Erdoğan, 1870 yılında kurulan ELTE Türkoloji Bölümü'nün bu alanda dünyanın en eski akademik kurumu olmanın yanında Türk dili ve kültürü çalışmaları için özel bir konuma sahip olduğunu belirtti. Bölümün, dünya çapında çok değerli bilim adamları yetiştirdiğini ve bu bilim adamlarının dünyanın değişik yerlerindeki temsil kabiliyetiyle bir farklılık ortaya koyduğunu anlatan Erdoğan, Türkoloji'nin gelişmesine önemli katkılar sağladığını kaydetti.
Türkçe ve Macarca konusunda uzun yıllardır devam eden akademik bir tartışma olduğunu hatırlatan Erdoğan, kimi dil bilimcilere göre Türkçe ve Macarca'nın ortak kökenlere sahip iki dil olduğunu söyledi. İki dildeki bazı temel kelimelere bakıldığında bu ortaklığın net olarak ortaya çıktığını belirten Erdoğan, iki dildeki "arslan-oroslan, elma-alma, çadır-şator, sevgi-senni, ana-anya" gibi bazı ortak kelimelerden örnekler verdi.

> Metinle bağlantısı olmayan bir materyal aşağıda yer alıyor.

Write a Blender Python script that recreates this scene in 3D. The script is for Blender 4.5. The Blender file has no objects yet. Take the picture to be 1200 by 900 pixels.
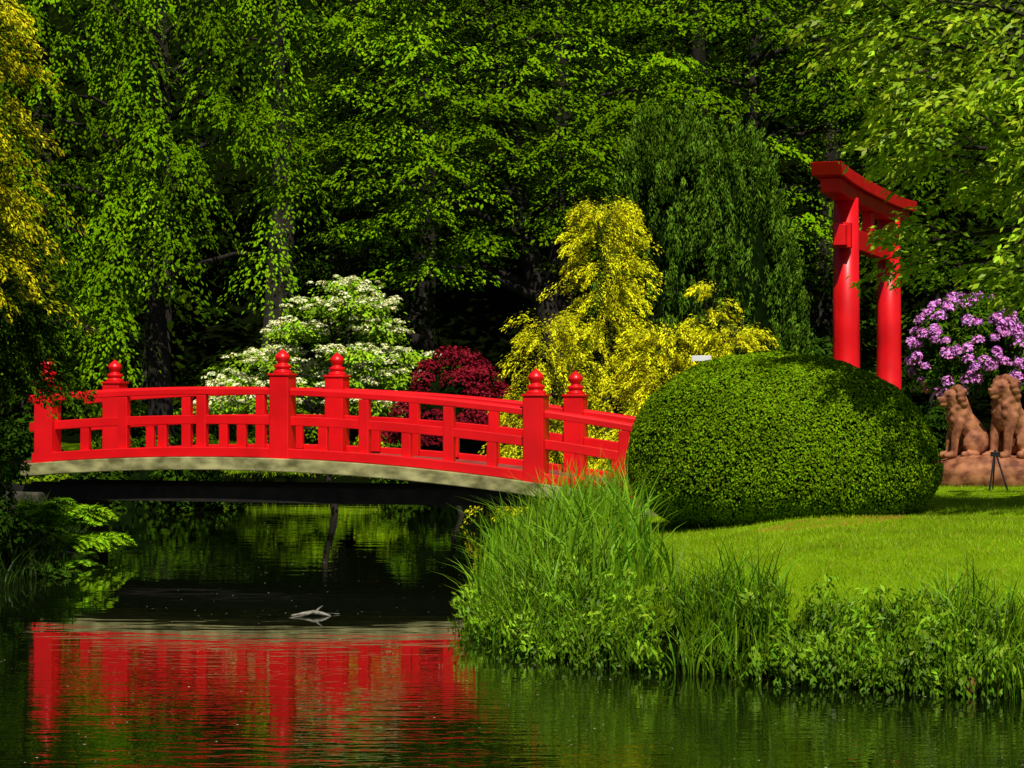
import bpy, math, numpy as np
from mathutils import Vector
rng=np.random.default_rng(7)
scene=bpy.context.scene
COL=scene.collection
# ------------------------------------------------------------ helpers
def link(o,parent=None):
    COL.objects.link(o)
    if parent is not None: o.parent=parent
    return o
def empty(name,loc=(0,0,0)):
    e=bpy.data.objects.new(name,None); e.empty_display_size=.3; COL.objects.link(e); return e
def nrm(v): return v/np.maximum(np.linalg.norm(v,axis=-1,keepdims=True),1e-9)
def np_mesh(name,V,k,mat,col=None,parent=None,F=None,smooth=False):
    me=bpy.data.meshes.new(name)
    V=np.asarray(V,dtype=np.float32)
    me.vertices.add(len(V)); me.vertices.foreach_set('co',V.ravel())
    if F is None: idx=np.arange(len(V),dtype=np.int32)
    else: idx=np.asarray(F,dtype=np.int32).ravel()
    n=len(idx)//k
    me.loops.add(len(idx)); me.loops.foreach_set('vertex_index',idx)
    me.polygons.add(n); me.polygons.foreach_set('loop_start',np.arange(n,dtype=np.int32)*k)
    me.polygons.foreach_set('loop_total',np.full(n,k,dtype=np.int32))
    if smooth: me.polygons.foreach_set('use_smooth',np.ones(n,dtype=bool))
    if col is not None:
        a=me.attributes.new('Col','FLOAT_COLOR','POINT')
        c=np.ones((len(V),4),dtype=np.float32); c[:,:3]=np.clip(col,0,.85); a.data.foreach_set('color',c.ravel())
    me.update(calc_edges=True); me.materials.append(mat)
    return link(bpy.data.objects.new(name,me),parent)
class B:
    def __init__(s): s.v=[];s.f=[]
    def add(s,v,f):
        o=len(s.v); s.v+= [tuple(x) for x in v]; s.f+=[tuple(i+o for i in q) for q in f]
    def box(s,c,size,rz=0.0):
        x,y,z=[k/2 for k in size]; ca,sa=math.cos(rz),math.sin(rz)
        v=[]
        for dz in(-z,z):
            for dx,dy in((-x,-y),(x,-y),(x,y),(-x,y)):
                v.append((c[0]+dx*ca-dy*sa,c[1]+dx*sa+dy*ca,c[2]+dz))
        s.add(v,[(3,2,1,0),(4,5,6,7),(0,1,5,4),(1,2,6,5),(2,3,7,6),(3,0,4,7)])
    def tube(s,pts,rad,n=7,cap=True):
        pts=[Vector(p) for p in pts]; v=[];f=[]
        for i,p in enumerate(pts):
            d=(pts[min(i+1,len(pts)-1)]-pts[max(i-1,0)]).normalized()
            a=Vector((0,1,0)) if abs(d.y)<.8 else Vector((1,0,0))
            u=d.cross(a).normalized(); w=d.cross(u)
            for k in range(n):
                t=2*math.pi*k/n; v.append(p+(u*math.cos(t)+w*math.sin(t))*rad[i])
        for i in range(len(pts)-1):
            for k in range(n):
                f.append((i*n+k,i*n+(k+1)%n,(i+1)*n+(k+1)%n,(i+1)*n+k))
        if cap: f.append(tuple(range(n))); f.append(tuple(range((len(pts)-1)*n,len(pts)*n))[::-1])
        s.add(v,f)
    def lathe(s,c,prof,n=20,rz=0):
        v=[];f=[]
        for r,z in prof:
            for k in range(n):
                t=2*math.pi*k/n+rz; v.append((c[0]+r*math.cos(t),c[1]+r*math.sin(t),c[2]+z))
        for i in range(len(prof)-1):
            for k in range(n): f.append((i*n+k,i*n+(k+1)%n,(i+1)*n+(k+1)%n,(i+1)*n+k))
        f.append(tuple(range(n))[::-1]); f.append(tuple(range((len(prof)-1)*n,len(prof)*n)))
        s.add(v,f)
    def ell(s,c,r,n=14):
        m=n//2; v=[];f=[]
        for i in range(m+1):
            ph=math.pi*i/m; rr=max(math.sin(ph),1e-3)
            for k in range(n):
                t=2*math.pi*k/n; v.append((c[0]+r[0]*rr*math.cos(t),c[1]+r[1]*rr*math.sin(t),c[2]-r[2]*math.cos(ph)))
        for i in range(m):
            for k in range(n): f.append((i*n+k,i*n+(k+1)%n,(i+1)*n+(k+1)%n,(i+1)*n+k))
        f.append(tuple(range(n))[::-1]); f.append(tuple(range(m*n,(m+1)*n)))
        s.add(v,f)
    def cap(s,a,b,ra,rb):
        a=Vector(a);b=Vector(b)
        s.tube([a,a.lerp(b,.5),b],[ra,(ra+rb)/2,rb],10); s.ell(a,(ra,)*3,12); s.ell(b,(rb,)*3,12)
    def obj(s,name,mat,parent=None,bevel=0,smooth=False):
        me=bpy.data.meshes.new(name); me.from_pydata(s.v,[],s.f); me.update()
        me.materials.append(mat)
        if smooth:
            for p in me.polygons: p.use_smooth=True
        o=link(bpy.data.objects.new(name,me),parent)
        if bevel:
            m=o.modifiers.new('Bevel','BEVEL'); m.width=bevel; m.segments=2; m.limit_method='ANGLE'
        return o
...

Erdoğan, "Bu gibi temel kelimeler dillerimiz arasında özellikle ortak bir tarih noktasında bizlere önemli ipuçları veriyor" dedi.
Türkiye ile Macaristan arasındaki bağların sadece tarihin eski zamanlarından ibaret olmadığını ifade eden Erdoğan, "Son yüzyıllarda Türkiye ve Macaristan ortak bir tarihi paylaştı. Kültürel anlamda büyük etkileşim yaşadı. İstanbul'un fethinde Fatih Sultan Mehmet'in ordusunda topçu ustası olarak çalışan Urban usta bir Macardı. 1727 yılında ilk matbaayı kuran İbrahim Müteferrika bir Macardı. Türk itfaiyeciliğinin öncüsü kabul edilen, yarım yüzyıla yakın bir süre İstanbul itfaiyesini yönetmiş ve ebedi istirahatgahı İstanbul'da bulunan kont Ödan Seçenyi veya Türkçe deyişle Seçenyi Paşa bir Macardı" diye konuştu.

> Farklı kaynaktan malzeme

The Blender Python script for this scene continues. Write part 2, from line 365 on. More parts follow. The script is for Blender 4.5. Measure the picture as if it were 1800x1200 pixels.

-"Asla Suriyeli kardeşlerimize kapıları kapatmayacağız"-
Suriye'de kanlı çarpışmalar yaşandığına işaret eden Erdoğan, "Suriye diktatörü Esed ve onun gayrı meşru rejimi, Suriye'de şu ana kadar 60 binden fazla insanın ölümüne, 1 milyonu aşkın insanın da ülkelerini terk etmesine, göç etmesine sebep oldu. 911 kilometre sınırı paylaştığımız Suriye ve oradan ülkemize göç eden, iltica eden insanların sayısı yaklaşık 230 bine ulaşmıştır" dedi.

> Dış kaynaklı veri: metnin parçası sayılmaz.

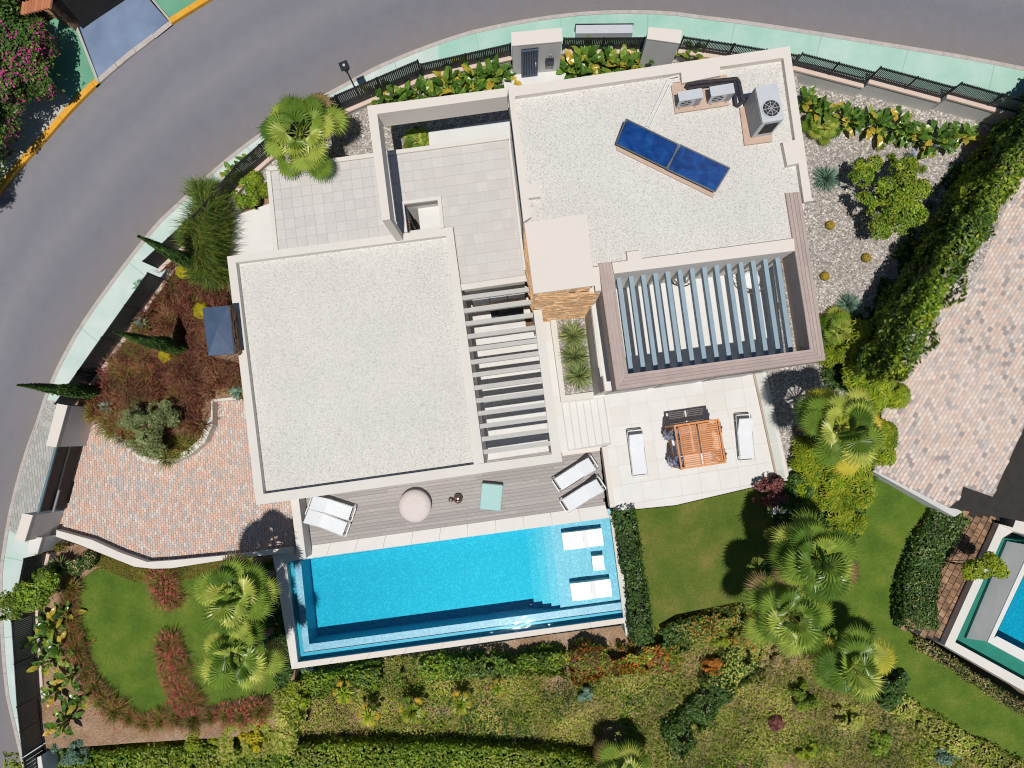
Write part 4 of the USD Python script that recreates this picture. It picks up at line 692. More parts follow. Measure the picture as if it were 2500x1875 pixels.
pipe('black insulated pipe dropping beside the air conditioner to the heat pump', path3([(1677, 218, 5.95), (1700, 213, 5.98), (1745, 207, 5.98), (1788, 203, 5.98), (1793, 215, 5.96), (1796, 256, 5.9), (1802, 258, 5.92), (1814, 248, 6.0)]), .065, 'foam')
pipe('thin white pipe from the plinth to the solar panels, outer one', path3([(1658, 184, 6.0), (1634, 190, 5.85), (1630, 197, 5.82), (1578, 308, 5.82)]), .035, 'whitemetal', 'white_pipe')
pipe('thin white pipe from the plinth to the solar panels, inner one', path3([(1660, 197, 6.0), (1642, 200, 5.85), (1636, 207, 5.82), (1586, 312, 5.82)]), .035, 'whitemetal', 'white_pipe')
def solar(c4, zt, zb, label):
    tl, tr, br, bl = [P3(*p, z) for p, z in zip(c4, (zt, zt, zb, zb))]; br = tr+bl-tl; o = (tl+tr+br+bl)/4; t = thing('solar_collector', label, 'solar collector', o, 0, 'solar collectors on the roof'); q = [p-o for p in (tl, tr, br, bl)]
    n_ = np.cross(q[1]-q[0], q[3]-q[0]); n_ /= np.linalg.norm(n_); n_ = n_ if n_[2] > 0 else -n_
    sh = lambda k: [p*k for p in q]
    a_ = np.array([p*.97+n_*.01 for p in q]); part(t, 'glass', trimesh.Trimesh(np.vstack([a_, a_-n_*.05]), [(0, 2, 1), (0, 3, 2), (4, 5, 6), (4, 6, 7)], process=False), M['solar'])
    for k in range(4): part(t, 'frame_bar', MB().bar(q[k], q[(k+1) % 4], .045, .09, upv=n_).get(), M['dark'])
    for k in (0, 1): part(t, 'stand_leg', MB().bar(q[k]*.9, np.array([*(q[k]*.9)[:2], 5.77-o[2]]), .05, .05).get(), M['acgrey'])
solar([(1529, 291), (1657, 353), (1624.6, 410), (1504, 351)], 6.42, 6.02, 'dark blue solar panel nearer the middle of the roof, upper left of the pair')
solar([(1660.6, 353), (1781.6, 410), (1745.5, 471), (1626.6, 412)], 6.42, 6.02, 'dark blue solar panel at the lower right of the pair')
top('solar_plinth', prism([(1503, 354), (1746, 474), (1741, 482), (1506, 366)], 5.83, 5.7), M['padc'], 'narrow concrete footing under the lower edge of the solar panels', 'plinth')
# ---------------------------------------------------------------- furniture
def fabric_strip(pts, w, th=.02):
    p = np.array(pts, float); mb = MB()
    for a, b in zip(p[:-1], p[1:]): mb.bar((a[0], 0, a[1]), (b[0], 0, b[1]), w, th, upv=(0, 0, 1))
    return mb.get()
def make_lounger(label, loc, rz, group):
    t = thing('sun_lounger', label, 'sun lounger', loc, rz, group)     # x runs from the foot to the head
    part(t, 'sling', fabric_strip([(-.86, .36), (.2, .34), (.25, .35), (.82, .72)], .58), M['whitefab'])
    loop = lambda x0, x1, z: [(x0, -.31, z), (x1-.03*np.sign(x1), -.31, z), (x1, -.27, z), (x1, .27, z), (x1-.03*np.sign(x1), .31, z), (x0, .31, z), (x0, -.31, z)]
    part(t, 'frame', MB().tube(loop(.98, -1.0, .33), .02, 6).tube(loop(-.98, 1.0, .33), .02, 6).get(), M['whitemetal'])
    for x in (-.8, .75):
        for y in (-.3, .3): part(t, 'leg', MB().tube([(x, y, .33), (x+.04*np.sign(x), y, 0)], .018, 6).get(), M['whitemetal'])
    part(t, 'back_support', MB().tube([(.65, -.28, .6), (.78, -.28, .34)], .012, 5).tube([(.65, .28, .6), (.78, .28, .34)], .012, 5).get(), M['whitemetal'])
    part(t, 'backrest_frame', MB().tube([(.25, -.3, .35), (.83, -.3, .725), (.83, .3, .725), (.25, .3, .35)], .014, 5).get(), M['whitemetal'])
    return t
def axis_place(f, h, z, zs_=.33): a, b = P(*f, z+zs_), P(*h, z+zs_); return (*((a+b)/2), z), math.atan2(*(b-a)[::-1])
spots = [((1361, 1184), (1447, 1129), ZD, 'white sun lounger, upper one of the pair at the east end of the deck'), ((1380, 1236), (1466, 1181), ZD, 'white sun lounger, lower one of the pair at the east end, foot over the coping'), ((860, 1255.5), (760.6, 1222.7), ZD, 'white sun lounger, upper one of the pair at the west end of the deck'), ((845.6, 1293.4), (749, 1255.5), ZD, 'white sun lounger, lower one of the pair at the west end of the deck'), ((1563.5, 1161.6), (1549.6, 1055), 0., 'pale sun lounger on the patio left of the slatted daybed'), ((1825, 1123.6), (1815, 1017), 0., 'pale sun lounger on the patio right of the slatted daybed')]
l0 = None
for f, h, z, lab in spots:
    loc, rz = axis_place(f, h, z); l0, _ = (make_lounger(lab, loc, rz, 'white sun loungers'), 0) if l0 is None else (l0, dup(l0, loc, rz, lab))
def shelf_lounger(px, label, root=None):
    w = PP(px, -.42); c = w.mean(0); e = w[1]-w[0]; e = e if e[0] > 0 else -e
    if root is not None: return dup(root, (*c, -.95), math.atan2(e[1], e[0]), label)
    t = thing('pool_lounger', label, 'pool lounger', (*c, -.95), math.atan2(e[1], e[0]), 'loungers on the shallow pool shelf'); xs = np.linspace(-.87, .87, 22); zt = .42+.07*np.sin((xs+.9)*2.4)+.1*np.clip(xs-.2, 0, 1); mb = MB()
    v = np.vstack([[(x, y, z) for x, z in zip(xs, zt)] for y in (-.37, .37)]+[[(x, y, max(.0, z-.42)) for x, z in zip(xs, zt)] for y in (-.37, .37)]); n = 22; k = np.arange(n-1); f = []
    for a, b in ((0, n), (2*n, 3*n)): f += [np.stack([a+k, a+k+1, b+k], 1), np.stack([a+k+1, b+k+1, b+k], 1)]
    for a, b in ((0, 2*n), (n, 3*n)): f += [np.stack([a+k, b+k, a+k+1], 1), np.stack([a+k+1, b+k, b+k+1], 1)]
    f += [np.array([(0, n, 2*n), (n, 3*n, 2*n), (n-1, 3*n-1, 2*n-1), (2*n-1, 4*n-1, 3*n-1)])]
    part(t, 'lounger_body', trimesh.Trimesh(v, np.vstack(f), process=False), M['whitemetal']); part(t, 'drain_slot', MB().box((.02, 0, .46+.05), (.01, .2, .012)).get(), M['acgrey']); return t
r0 = shelf_lounger([(1370, 1301), (1469, 1289), (1477, 1333), (1375.6, 1347)], 'white moulded lounger in the shallow water nearer the deck')
shelf_lounger([(1390, 1425), (1490.6, 1413), (1497.5, 1460), (1396, 1469)], 'white moulded lounger in the shallow water nearer the overflow edge', r0)
w = PP([(1443.5, 1358), (1473, 1355), (1478, 1391), (1447, 1395)], -.5); e = w[1]-w[0]; t = thing('pool_table', 'small white slotted side table standing in the shallow pool water', 'side table', (*w.mean(0), -.95), math.atan2(e[1], e[0]))
for k in range(4): part(t, 'table_slat', MB().box((-.19+k*.128, 0, .43), (.12, .62, .05)).get(), M['whitemetal'])
for s_ in (-1, 1): part(t, 'leg_panel', MB().box((0, s_*.27, .2), (.48, .05, .4)).get(), M['whitemetal'])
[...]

Suriye'den Türkiye'ye göç edenlerin 165 bininin çadır ve konteyner kentlerde yaşadığını belirten Erdoğan, "Açık kapı politikasıyla asla Suriyeli kardeşlerimize bu kapıları kapatmayacağız, kapatmıyoruz. Onlar geldikçe yer bulma gayretiyle çalışmalarımızı sürdürüyoruz" diye konuştu.
Türkiye'nin Suriyeli göçmenlere sahip çıkmasının zaman zaman eleştirildiğini dile getiren Erdoğan, "Oysa yerinden yurdundan edilmiş muhtaçlara sahip çıkmak bizim kültürümüzde, tarihimizde çok ama çok önemli bir yere sahiptir. Yaklaşık 500 yıl önce İspanya'dan zorla göç ettirilen Musevilere Osmanlı sahip çıkmış ve yüzlerce yıl boyunca kucak açmıştır. Kuzey Irak'ta Saddam Hüseyin'in kimyasal silahlarından kaçan yüzbinlerce Kürt aynı şekilde Türkiye'ye sığınmış güvenlik altında tutulmuştur" ifadelerini kullandı.
Türkiye'ye sığınan bir çok halk ve liderin de aynı şekilde Türkiye'nin koruması altında olduğunu kaydeden Erdoğan, Macaristan'ın bağımsızlığı için mücadele veren 2. Ferenç Rakoçi'nin bunlardan biri olduğunu, Tekirdağ'daki evinin bugün müze haline getirildiğini belirtti.
Koşut Layoş'un 1848 yılında beraberinde binlerce sığınmacıyla Osmanlı topraklarına geldiğini de anlatan Erdoğan, Sultan Abdülmecid'in, Layoş'u kendisinden isteyenlere, "Tacımı veririm, tahtımı veririm fakat devletime sığınanları asla geri vermem" karşılığını verdiğini ve Kütahya'da kalan Layoş'un Macaristan'ın o dönemdeki yeni anayasasını hazırladığını dile getirdi.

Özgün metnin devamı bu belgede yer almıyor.